The Spotify ad billboards you see in the New York subway these days tell you how mystic personalization algorithms will change your life. They are higher mystic beings that somehow know you better than you know yourself. They will foresee your future, transform it into something better (a starry boundless sky), you can “get lost” in their universe and escape from the plain wall of every day life. Their science is the alchemy of today. Creating gold out of rocks.
https://www.youtube.com/watch?v=rGLFVVFQCjA
Roland Barthes would have loved this. Apply a classic semiotic analysis to the Spotify ads and you have a full blown modern myth. In popular commercial culture, personalization algorithms and AI in general are described as the answers to all our contemporary human desires. The products we buy and services we use will know us so well that we will not need to make the life decisions ourselves. They will help us and support us to fulfil the dreams we didn’t know we had. Even scientists and academics are talking about AI and algorithms as one and the same thing closely associated with a robo and AI science fiction universe. As either the super intelligent evolution of human kind or as our demise. You pick. Regulators and policymakers as well – grasping for instruments to regulate and constantly lacking behind a mystic unruly being in constant evolution.
Numb by obscurity
The mystery does not come from the inexplicable and mystic power of AI. It comes from the lack of transparency in the way in which data analytics systems are applied to and transforming our everyday lives. We are basically made numb by obscurity. Let’s just call it what it is. Artificial intelligence, personalization algorithms, cognitive computing, machine learning systems, what ever you choose to call it, are not science fiction, they are different types and forms of data analysis, data profiling and prediction. They learn by data and evolve by data. They are quantifiable and designed programmes. They don’t have a mystic access to people’s inner selves. They have gained access to our inner selves by retrieving and processing our very concrete digital data (location, communication, meta data etc.) when we use every day technologies and digital services.
And they are economy. We have an evolving type of economy based on designed systems that are trained by data to find patterns in data, create profiles, predict and respond to data – make meaning out of data and transform it into value. Some have called this the Algorithm Economy. Because it is the data analytics systems that are the actual value makers. They are the recipes of successful businesses and they are of course based on subjective assumptions, perhaps even biases, and interests – commercial, governmental, scientific and so on.

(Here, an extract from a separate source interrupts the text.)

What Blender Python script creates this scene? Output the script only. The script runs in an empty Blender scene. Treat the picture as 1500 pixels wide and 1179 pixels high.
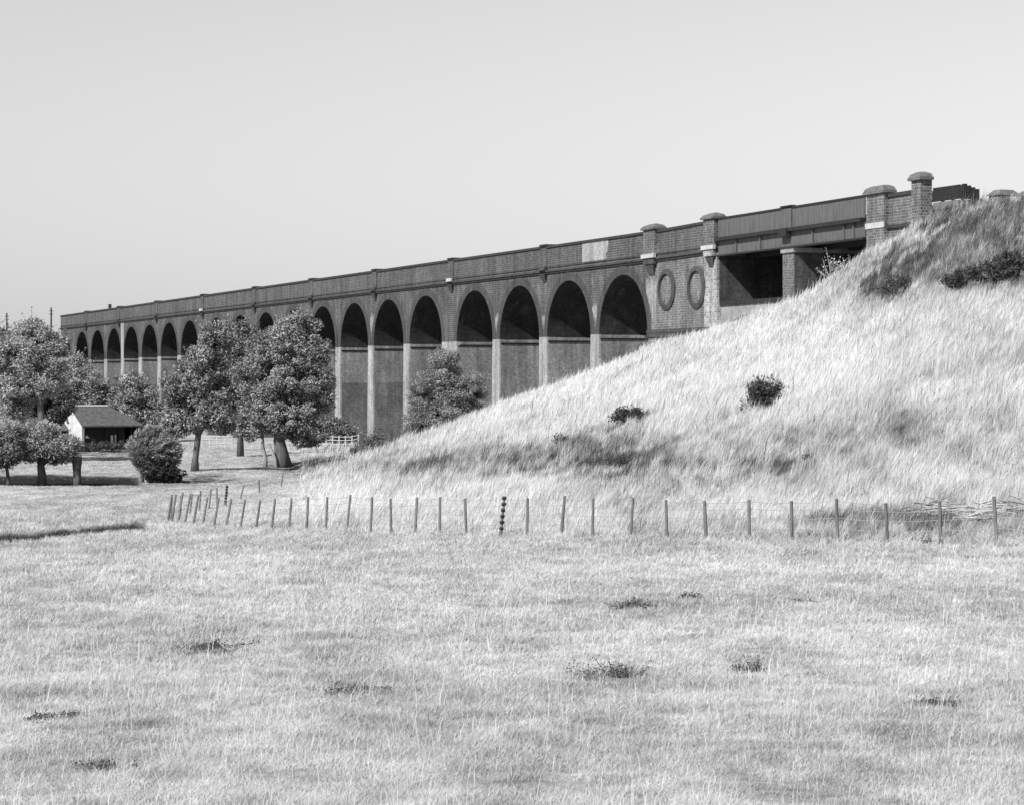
import bpy, math, numpy as np
from mathutils import Vector, Matrix
R_ = np.random.default_rng(11)
sc = bpy.context.scene
COL = sc.collection
EYE = 8.0; F = 3690.0; CX = 750.0; HY = 570.0      # photo focal length (px), horizon row

# ------------------------------------------------------------------ helpers
def tag(o, label=None, cat=None, group=None, kind=None):
    if label: o["label"] = label
    if cat: o["category"] = cat
    if group: o["group"] = group
    if kind: o["kind"] = kind
    return o
def empty(name, loc=(0,0,0), rotz=0.0):
    e = bpy.data.objects.new(name, None); COL.objects.link(e)
    e.location = loc; e.rotation_euler = (0,0,rotz); e.empty_display_size = .3
    return e
def link_mesh(name, me, m, parent=None):
    o = bpy.data.objects.new(name, me); COL.objects.link(o)
    for mm in (m if isinstance(m, (list,tuple)) else [m]): me.materials.append(mm)
    if parent is not None: o.parent = parent
    return o
def np_mesh(name, V, faces, attr=None, smooth=False):
    """faces: list of (F,k) int arrays"""
    me = bpy.data.meshes.new(name)
    V = np.asarray(V, np.float32); me.vertices.add(len(V)); me.vertices.foreach_set("co", V.ravel())
    loops = np.concatenate([f.ravel() for f in faces]).astype(np.int32)
    tot = np.concatenate([np.full(len(f), f.shape[1], np.int32) for f in faces])
    start = np.concatenate([[0], np.cumsum(tot)[:-1]]).astype(np.int32)
    me.loops.add(len(loops)); me.loops.foreach_set("vertex_index", loops)
    me.polygons.add(len(tot)); me.polygons.foreach_set("loop_start", start); me.polygons.foreach_set("loop_total", tot)
    if smooth: me.polygons.foreach_set("use_smooth", np.ones(len(tot), bool))
    me.update(calc_edges=True)
    for k, a in (attr or {}).items():
        at = me.attributes.new(k, 'FLOAT', 'POINT'); at.data.foreach_set("value", np.asarray(a, np.float32))
    return me
class MB:
    def __init__(s, f=None): s.v = []; s.f = []; s.fn = f; s.mi = []
    def add(s, vs, fs, mi=0):
        b = len(s.v); s.v += [tuple(v) for v in vs]; s.f += [tuple(i+b for i in f) for f in fs]; s.mi += [mi]*len(fs); return s
    def box(s, a, b, mi=0, topin=(0,0)):
        x0,y0,z0 = a; x1,y1,z1 = b; tx,ty = topin
        return s.add([(x0,y0,z0),(x1,y0,z0),(x1,y1,z0),(x0,y1,z0),(x0+tx,y0+ty,z1),(x1-tx,y0+ty,z1),(x1-tx,y1-ty,z1),(x0+tx,y1-ty,z1)],
              [(0,3,2,1),(4,5,6,7),(0,1,5,4),(1,2,6,5),(2,3,7,6),(3,0,4,7)], mi)
    def prism(s, loop, d, mi=0):
        """closed loop of 3-D points extruded by vector d"""
        n = len(loop); L = [Vector(p) for p in loop]; d = Vector(d)
        return s.add(L + [p+d for p in L], [tuple(range(n))[::-1], tuple(range(n,2*n))] + [(i,(i+1)%n,(i+1)%n+n,i+n) for i in range(n)], mi)
    def tube(s, pts, rad, n=7, cap=True, mi=0, wob=0, rng=None):
        pts = [Vector(p) for p in pts]; rings = []
        up = Vector((0,0,1))
        for i,p in enumerate(pts):
            t = (pts[min(i+1,len(pts)-1)] - pts[max(i-1,0)]).normalized()
            a = t.cross(up if abs(t.z) < .9 else Vector((1,0,0))).normalized(); b = t.cross(a)
            r = rad[i] if isinstance(rad,(list,tuple)) else rad
            rings.append([p + (a*math.cos(2*math.pi*k/n) + b*math.sin(2*math.pi*k/n))*r*(1 + (wob*(rng.random()-.5) if rng is not None else 0)) for k in range(n)])
        vs = [v for r in rings for v in r]; fs = []
        for i in range(len(pts)-1):
            for k in range(n): fs.append((i*n+k, i*n+(k+1)%n, (i+1)*n+(k+1)%n, (i+1)*n+k))
        if cap: fs += [tuple(range(n))[::-1], tuple(range((len(pts)-1)*n, len(pts)*n))]
        return s.add(vs, fs, mi)
    def build(s, name, m, parent=None, smooth=False):
        v = [s.fn(*p) for p in s.v] if s.fn else s.v
        me = bpy.data.meshes.new(name); me.from_pydata(v, [], s.f); me.update()
        if smooth: me.polygons.foreach_set("use_smooth", [True]*len(me.polygons))
        me.polygons.foreach_set("material_index", s.mi)
        return link_mesh(name, me, m, parent)

# value noise ------------------------------------------------------------
def vnoise(x, y, seed=0):
    x = np.asarray(x, float); y = np.asarray(y, float)
    xi = np.floor(x).astype(np.int64); yi = np.floor(y).astype(np.int64); fx = x-xi; fy = y-yi
    fx = fx*fx*(3-2*fx); fy = fy*fy*(3-2*fy)
    def h(a, b):
        n = (a*374761393 + b*668265263 + seed*974634541) & 0x7fffffff
        n = ((n ^ (n >> 13))*1274126177) & 0x7fffffff
        return ((n ^ (n >> 16)) & 0xffff)/65535.0
    return (h(xi,yi)*(1-fx)+h(xi+1,yi)*fx)*(1-fy) + (h(xi,yi+1)*(1-fx)+h(xi+1,yi+1)*fx)*fy
def fbm(x, y, seed=0, o=4):
    r = 0; a = .5; s = 0
    for i in range(o):
        r = r + a*vnoise(x*2**i, y*2**i, seed+i); s += a; a *= .55
    return r/s

# ------------------------------------------------------------------ materials (the photograph is monochrome: every colour is a grey)
def nt_new(name):
    m = bpy.data.materials.new(name); m.use_nodes = True; nt = m.node_tree
    b = nt.nodes["Principled BSDF"]; b.inputs["Specular IOR Level"].default_value = .25
    return m, nt, b
def ramp(nt, stops):
    r = nt.nodes.new("ShaderNodeValToRGB"); e = r.color_ramp.elements
    while len(e) < len(stops): e.new(.5)
    for q,(p,c) in zip(e, stops): q.position = p; q.color = (c,c,c,1)
    return r
def mat(name, v, var=.25, scale=2.0, rough=.85, bump=.2, stretch=(1,1,1), detail=6, bdist=.02):
    m, nt, b = nt_new(name); L = nt.links
    tc = nt.nodes.new("ShaderNodeTexCoord"); mp = nt.nodes.new("ShaderNodeMapping"); mp.inputs["Scale"].default_value = stretch
    n = nt.nodes.new("ShaderNodeTexNoise"); n.inputs["Scale"].default_value = scale; n.inputs["Detail"].default_value = detail; n.inputs["Roughness"].default_value = .65
    r = ramp(nt, [(.28, v*(1-var)), (.72, v*(1+var))])
    L.new(tc.outputs["Object"], mp.inputs[0]); L.new(mp.outputs[0], n.inputs["Vector"]); L.new(n.outputs["Fac"], r.inputs[0]); L.new(r.outputs[0], b.inputs["Base Color"])
    b.inputs["Roughness"].default_value = rough
    if bump:
        bp = nt.nodes.new("ShaderNodeBump"); bp.inputs["Strength"].default_value = bump; bp.inputs["Distance"].default_value = bdist
        L.new(n.outputs["Fac"], bp.inputs["Height"]); L.new(bp.outputs[0], b.inputs["Normal"])
    return m
def math_n(nt, op, a, b=None):
    n = nt.nodes.new("ShaderNodeMath"); n.operation = op
    for i, q in enumerate((a, b)):
        if q is None: continue
        if hasattr(q, "links"): nt.links.new(q, n.inputs[i])
        else: n.inputs[i].default_value = q
    return n.outputs[0]
def mixc(nt, fac, a, b, op='MIX'):
    n = nt.nodes.new("ShaderNodeMix"); n.data_type = 'RGBA'; n.blend_type = op
    for k, q in ((0, fac), (6, a), (7, b)):
        if hasattr(q, "links"): nt.links.new(q, n.inputs[k])
        elif isinstance(q, (int, float)) and k: n.inputs[k].default_value = (q,q,q,1)
        else: n.inputs[k].default_value = q
    return n.outputs[2]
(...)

The industry giants of consumer tech knows this. They are all investing heavily in AI. Facebook, Google, Amazon, IBM, etc.. Opening new research departments, hiring AI, data analytics and machine learning staff in manyfold, and dedicating large quantities of their budgets in the area.
But the people the systems act on don’t. There is a total lack of transparency in the proprietary value making data analytics systems. They are deployed invisibly. People have no access to them and no understanding of them and they have no remedies, developers and new businesses have no support in designing data ethical systems, and regulators are grappling in the dark for regulatory accountability tools to match the complexity of the digital age.

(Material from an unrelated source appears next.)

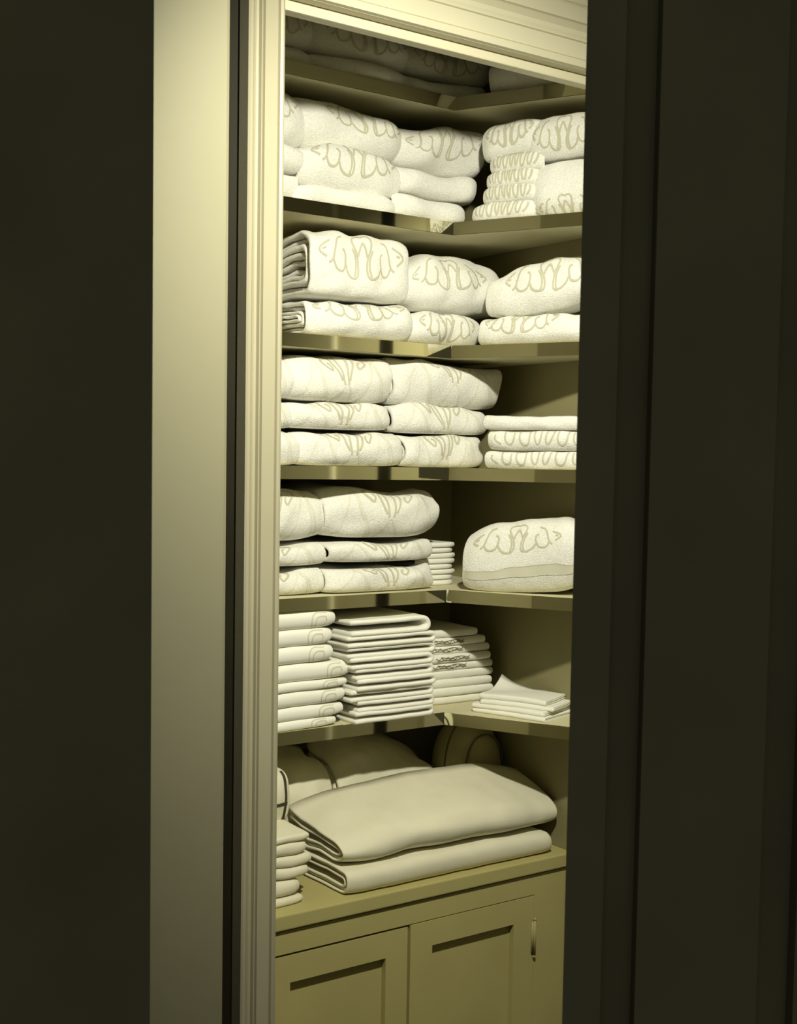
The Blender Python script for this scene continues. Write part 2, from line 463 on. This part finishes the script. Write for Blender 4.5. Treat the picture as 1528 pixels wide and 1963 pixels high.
    def mark(s, strokes, cx, cr, sx, sr, w, m, lift=0.0007, dens=0.004):
        """lay ribbons of woven marking on the fold face; strokes in unit coordinates"""
        if m not in s.mats:
            s.mats.append(m)
        mi = s.mats.index(m)
        for st in strokes:
            p = np.array([(cx + px * sx, cr + py * sr) for px, py in st], float)
            if len(p) > 2:                                   # smooth the stroke
                for _ in range(2):
                    q_ = [p[0]]
                    for a_, b_ in zip(p[:-1], p[1:]):
                        q_ += [a_ * 0.75 + b_ * 0.25, a_ * 0.25 + b_ * 0.75]
                    q_.append(p[-1]); p = np.array(q_)
            seg = np.hypot(*np.diff(p, axis=0).T)
            cum = np.concatenate([[0], np.cumsum(seg)])
            k = max(3, int(cum[-1] / dens))
            tt = np.linspace(0, cum[-1], k)
            p = np.stack([np.interp(tt, cum, p[:, 0]), np.interp(tt, cum, p[:, 1])], 1)
            g = np.gradient(p, axis=0); g /= (np.hypot(g[:, 0], g[:, 1])[:, None] + 1e-9)
            nr = np.stack([-g[:, 1], g[:, 0]], 1) * w / 2
            A, B = p + nr, p - nr
            lim0, lim1 = s.arc[2], s.arc[-3]
            for Q in (A, B):
                Q[:, 0] = np.clip(Q[:, 0], 0.002, s.L - 0.002); Q[:, 1] = np.clip(Q[:, 1], lim0, lim1)
            s.V.append(s.surf(A[:, 0], A[:, 1], lift)); s.V.append(s.surf(B[:, 0], B[:, 1], lift))
            for c in range(k - 1):
                s.F.append((s.off + c, s.off + c + 1, s.off + k + c + 1, s.off + k + c)); s.MI.append(mi)
            s.off += 2 * k
        return s
    mat0 = None
    def obj(s, name, label=None, cat=None, group=None, parent=None):
        V = np.concatenate(s.V)
        c = s.P0 + s.a * s.L / 2 + s.b * s.D / 2
        c = np.array([c[0], c[1], V[:, 2].min()])
        if parent is not None:
            c = np.array(parent.location)
        me = mesh_np(name, V - c, s.F, s.mats, s.MI)
        ob = link(name, me, parent)
        if parent is None:
            ob.location = c
            tag(ob, label, cat, group)
        return ob

# ---- woven markings in unit coordinates
def mirror(st):
    return st + [[(-x, y) for x, y in q_] for q_ in st]
SCRIPT = mirror([
    [(0.74, 0.27), (1.0, 0.08), (0.82, -0.12)],
    [(0.82, 0.09), (0.89, 0.07)],
    [(0.47, 0.42), (0.59, 0.36), (0.645, 0.09), (0.69, -0.18), (0.77, -0.24)],
    [(0.69, -0.15), (0.62, -0.35), (0.46, -0.34), (0.415, -0.18), (0.39, 0.06), (0.46, 0.13)],
    [(0.415, -0.18), (0.35, -0.38), (0.21, -0.48), (0.10, -0.48), (0.075, -0.30), (0.11, -0.02), (0.18, 0.20), (0.21, 0.38), (0.145, 0.50), (0.04, 0.50), (0.0, 0.44)],
    [(0.16, -0.44), (0.13, -0.28), (0.155, -0.02), (0.22, 0.16)],
    [(0.10, -0.02), (0.055, 0.16), (0.0, 0.28)],
])
LOOPS = mirror([
    [(0.98, 0.2), (1.0, -0.1), (0.85, -0.35)],
    [(0.80, 0.5), (0.78, -0.1), (0.70, -0.42), (0.60, -0.3), (0.60, 0.4)],
    [(0.50, 0.5), (0.48, -0.2), (0.38, -0.5), (0.28, -0.25), (0.30, 0.5)],
    [(0.20, 0.5), (0.18, 0.0), (0.10, -0.5), (0.04, -0.1), (0.06, 0.5)],
])
MONO = mirror([
    [(0.07, 0.5), (0.08, 0.2), (0.05, -0.1), (0.04, -0.5)],
    [(0.16, 0.45), (0.17, 0.2), (0.13, -0.1), (0.07, -0.38)],
    [(0.22, 0.38), (0.32, 0.30), (0.36, 0.12), (0.28, -0.05), (0.22, -0.15), (0.20, 0.05), (0.25, 0.12)],
])
DIAG = [[(-0.95, -0.5), (-0.72, 0.1), (-0.60, 0.5)], [(-0.62, 0.5), (-0.48, 0.0), (-0.38, -0.5)], [(-0.30, -0.5), (-0.48, 0.05), (-0.60, 0.5)],
        [(0.36, -0.5), (0.50, 0.0), (0.62, 0.5)], [(0.64, 0.5), (0.76, 0.05), (0.92, -0.5)], [(0.62, 0.5), (0.72, 0.0), (0.82, -0.5)], [(-0.2, -0.5), (0.0, 0.1), (0.2, -0.5)]]
INITIAL = [[(0.75, 0.42), (-0.3, 0.45), (-0.8, 0.25), (-0.9, -0.1), (-0.7, -0.5)], [(0.6, 0.15), (-0.1, 0.18), (-0.42, 0.0), (-0.45, -0.3), (-0.3, -0.5)],
           [(0.6, 0.15), (0.75, -0.1), (0.6, -0.35)]]
SQUIG = [[(-1, 0.2), (-0.8, -0.3), (-0.65, 0.4), (-0.5, -0.4), (-0.3, 0.5), (-0.2, -0.3), (0.0, 0.2), (0.15, -0.4), (0.3, 0.5), (0.45, -0.3), (0.65, 0.3), (0.8, -0.5), (1, 0.4)],
         [(-0.9, -0.4), (-0.4, -0.1), (0.1, -0.45), (0.6, 0.0), (1.0, -0.2)], [(-0.7, 0.3), (-0.2, 0.0), (0.4, 0.4), (0.9, 0.1)]]

def towel(P0, a, b, L, D, H, material=None, **kw):
    f = Folded(P0, a, b, L, D, H, **kw)
    f.mat0 = material or M_TERRY
    return f.build()

AX, BY = (1, 0, 0), (0, 1, 0)
def left_towel(x0, x1, z0, z1, mark=None, y=1.909, D=0.215, seed=1, col=0, mat_=None, gain=1.5, mk=None, **kw):
    kw.setdefault('layers', 3)
    f = towel((x0, y, z0), AX, BY, x1 - x0, D, (z1 - z0) * 0.965, mat_, seed=seed, wseed=kw.pop('wseed', col), gain=gain, **kw)
    return marked(f, mark, mk)
def right_towel(t0, t1, z0, z1, mark=None, off=0.004, D=0.075, D1=0.085, seed=1, col=0, mat_=None, gain=1.1, mk=None, **kw):
    p = CORNER + T * t0 + N * off
    kw.setdefault('layers', 3)
    f = towel((p.x, p.y, z0), (T.x, T.y, 0), (N.x, N.y, 0), t1 - t0, D, (z1 - z0) * 0.965, mat_, D1=D1, seed=seed, wseed=kw.pop('wseed', col), gain=gain, **kw)
    return marked(f, mark, mk)
def marked(f, mark, mk):
    mk = mk or {}
    H, L = f.H, f.L
    if mark == 'script':
        f.mark(SCRIPT, L * mk.get('cx', 0.5), mk.get('cr', H * 0.14), L * mk.get('sx', 0.46), mk.get('sr', 0.070), mk.get('w', 0.0034), M_MARK)
    elif mark == 'loops':
        f.mark(LOOPS, L * 0.5, mk.get('cr', 0.004), L * 0.44, mk.get('sr', 0.030), 0.0034, M_MARK)
    elif mark == 'mono':
        f.mark(DIAG, L * 0.5, 0.0, L * 0.48, H * 1.25, 0.0036, M_SOFTMARK, lift=0.0005)
        f.mark(MONO, L * mk.get('cx', 0.5), mk.get('cr', H * 0.35), L * 0.62, mk.get('sr', 0.066), 0.0040, M_MARK)
    elif mark == 'initial':
        f.mark(INITIAL, L - 0.035, mk.get('cr', 0.0), 0.020, H * 0.95, 0.0022, M_STITCH, lift=0.0004)
    elif mark == 'squig':
        f.mark(SQUIG, L * mk.get('cx', 0.5), 0.0, mk.get('sx', 0.04), H * 0.7, 0.0016, M_DARKSTITCH, lift=0.0004)
    return f

GS = {1: 'script towels on the top shelf', 2: 'script towels on the second shelf', 3: 'script towels on the third shelf',
      4: 'monogram towels on the fourth shelf', 5: 'monogram towels on the fifth shelf', 6: 'folded linens on the lowest shelf'}

# ---- top shelf (in the shade of the door head)
z = TOP[0]
def L1(*a, label, **k): left_towel(*a, **k).obj('folded_towel', label, 'towel', GS[1])
L1(1.000, 1.175, z, z + 0.030, seed=11, col=1, label='shaded lower towel on the top shelf beside the left casing')
L1(1.000, 1.174, z + 0.030, z + 0.098, 'script', seed=12, col=1, label='shaded upper towel with dark script on the top shelf beside the left casing')
L1(1.178, 1.387, z, z + 0.031, seed=13, col=1, label='shaded lower towel in the middle of the top shelf')
L1(1.177, 1.386, z + 0.031, z + 0.104, 'script', seed=14, col=1, label='large shaded upper towel in the middle of the top shelf')
L1(1.391, 1.548, z, z + 0.035, seed=15, col=1, label='shaded lower towel at the corner of the top shelf')
L1(1.389, 1.560, z + 0.035, z + 0.102, 'script', seed=16, col=1, label='shaded upper towel with dark script at the corner of the top shelf')
right_towel(0.060, 0.235, z, z + 0.060, seed=17, col=2).obj('folded_towel', 'shaded plain towel on the right leg of the top shelf', 'towel', GS[1])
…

An analytical approach to the data analytics economy
What we need is an analytical approach to the data analytics economy in order to empower regulators, data ethical businesses and people. A starting point is to emphasise the complexity of the new economy (not the obscurity).
As examples:
There are different types of artificial intelligence, some more prone to security risks, some more to ethical risks, some to the human existential risks, some have it all. “Narrow AI” or “weak AI” are focused on just doing one task and don’t attempt to replicate human cognitive abilities like the “full AI”/”strong AI” systems such as IBMs Watson or Google’s Deepmind.
There are different areas of application of AI. Many do not involve personal data, but their possible security risks will still effect people. Artificial intelligent systems in air warfare is for example an area in steep development.
There are different types of algorithms, and different elements of their design that can be reviewed for ethical implications. For example what are the biases embedded in the very training data that evolve the machine learning systems? The concept of privacy impact asessements to assess the impacts of a process of data analysis’ effect on individuals’ privacy rights is emphasised in the EU data protection regulation. But in the complex reality of autonomous systems, what we need is a more all round assessment that also takes account of the broad ethical implications of applications of data analysis. Why not embed an ethical impact assessement in all applications of AI and algorithms that involves the personal data of people? Discern the embedded biases, potential discriminatory actions of a system, the power balance between the system/the data processer and the individual. etc.etc. Embed ethical considerations in the systems.
You may continue…
All of these new types of data science and analytics’ design processes can be discerned, categorized and subjected to ethical reviews. But we also need an all encompassing understanding of the streams of implications of the systems.
The developers and computer scientists understand the design processes better than anyone else, regulators understand the potential and limitations of regulation, people understand their own needs and limits, businesses understand the commercial reality, social scientists understand the societal and relational implications, philosophers understand the human condition and direction.
We are often arrogant by expertise and refuse to accept the understanding of other disciplines to help solve a problem that is not just technical, not just regulatory, not just social or economic, and definitely not just personal in nature. But in order to design adequate safeguards, regulatory tools, frameworks and data ethical systems, we need it all.